Philippe AzoulayVice-Président Data & Analytics de Sonepar
Pour définir les contours de la plateforme, Sonepar a démarré par les utilisations de la donnée au service de la performance commerciale. « Nous étions relativement myopes à ce niveau lorsque nous avons commencé », concède le dirigeant. « Les données et leur traitement sont venus enrichir la connaissance client et le suivi des tendances commerciales ».
Cette connaissance profite aussi aux partenaires fournisseurs. « Être tourné vers nos clients, cela veut dire être capable de piloter beaucoup mieux nos fournisseurs, que ce soit pour les campagnes marketing, la supply chain ou le contenu produit. » Grâce aux données collectées, Sonepar peut éclairer ses fournisseurs sur les catégories de produits porteuses et les géographies les plus dynamiques.
Le distributeur a ensuite ajouté d’autres cas d’usage sur le marketing, la logistique, ou pour créer un nouveau service, la « Green Offer » – un benchmark des produits en fonction de leur empreinte carbone. « C’est le Data Lake qui, grâce à ses algorithmes et en partenariat avec nos fournisseurs, nous permet de calculer ces empreintes. »
Combinée à de l’intelligence artificielle, la donnée permet aussi à Sonepar d’envisager de compléter sa gamme de services à destination des installateurs. « L’IA ne remplace pas l’expertise, mais elle peut l’assister, en particulier en ce qui concerne la productivité », souligne l’expert.

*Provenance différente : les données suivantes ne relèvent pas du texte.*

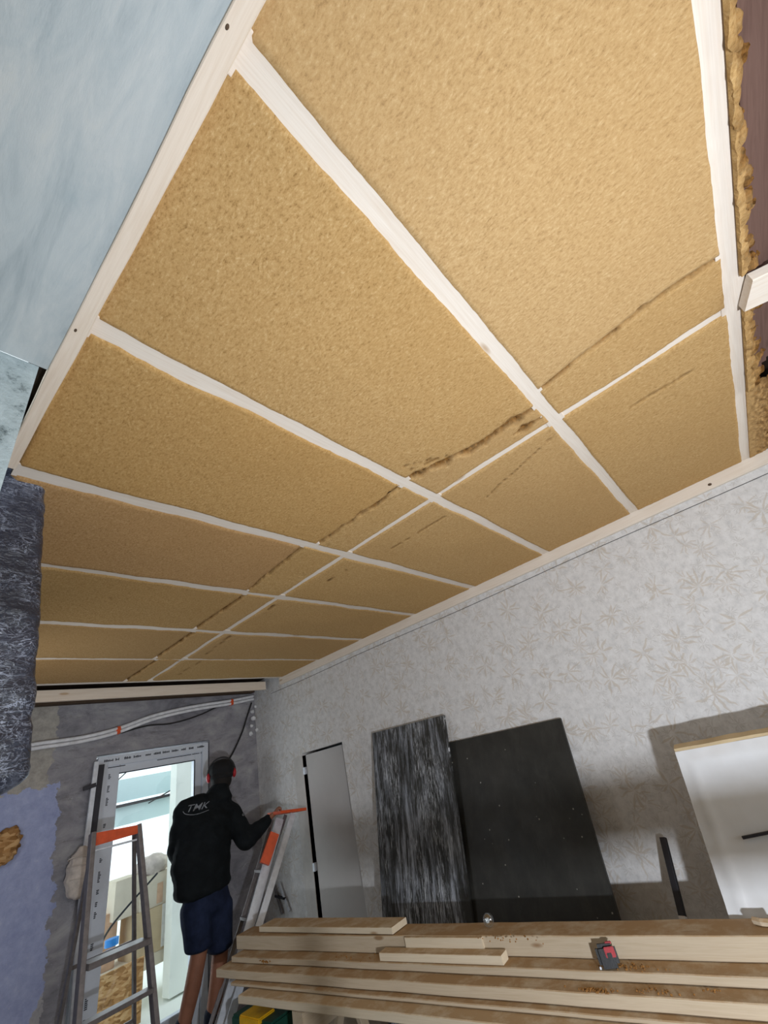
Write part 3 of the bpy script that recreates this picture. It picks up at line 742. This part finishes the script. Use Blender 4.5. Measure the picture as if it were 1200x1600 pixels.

Cela vaut pour les collaborateurs en agence comme pour la réponse aux besoins des clients.
La qualité des données devenue le sujet de tous
« L’enjeu numéro un pour des installateurs et des artisans, ce sont les gains de productivité. Les nouveaux services digitaux qui s’appuient sur la data visent à constituer un élément majeur dans leur productivité. »
Enfin, la plateforme sert également des usages autour de la donnée produit, qualifiée « d’avantage compétitif », et du contenu – dont les fiches produit. « Les données ne nous appartiennent pas, mais grâce à l’IA, nous les enrichissons beaucoup pour proposer de nouveaux services à nos clients. »
Le groupe a également fait évoluer radicalement sa manière de travailler. Pourquoi ? « Notre vitesse a changé », répond le VP Data. « Nos interactions avec nos fournisseurs sur les analyses de marché étaient au mieux trimestrielles, avec beaucoup de retards dans la constitution de ces données. Elles sont devenues quasi quotidiennes avec des données désormais détaillées, quand elles étaient agrégées auparavant. Cela nous permet de faire des analyses assez fines », se réjouit-il.
Mais pour rendre ces usages possibles, Sonepar a aussi dû en parallèle impliquer les consommateurs de données autour de la problématique de leur qualité. « La qualité de données était un gros mot. Aujourd’hui tout le monde en comprend l’importance », se félicite Philippe Azoulay. « Cela prend du temps. Ce n’est pas naturel. Vous n’aurez une concentration des acteurs sur la qualité de donnée que s’ils ont un intérêt à utiliser le produit », insiste-t-il.
La qualité de la donnée ne se traite d’ailleurs pas seulement dans le Data Lake. Elle se gère en amont, conseille l’expert, au niveau des sources comme le CRM et l’ERP. Et il s’agit en outre d’un processus permanent. Conséquence directe de l’application de ces conseils, Sonepar a « des plans d’amélioration continue de cette donnée ».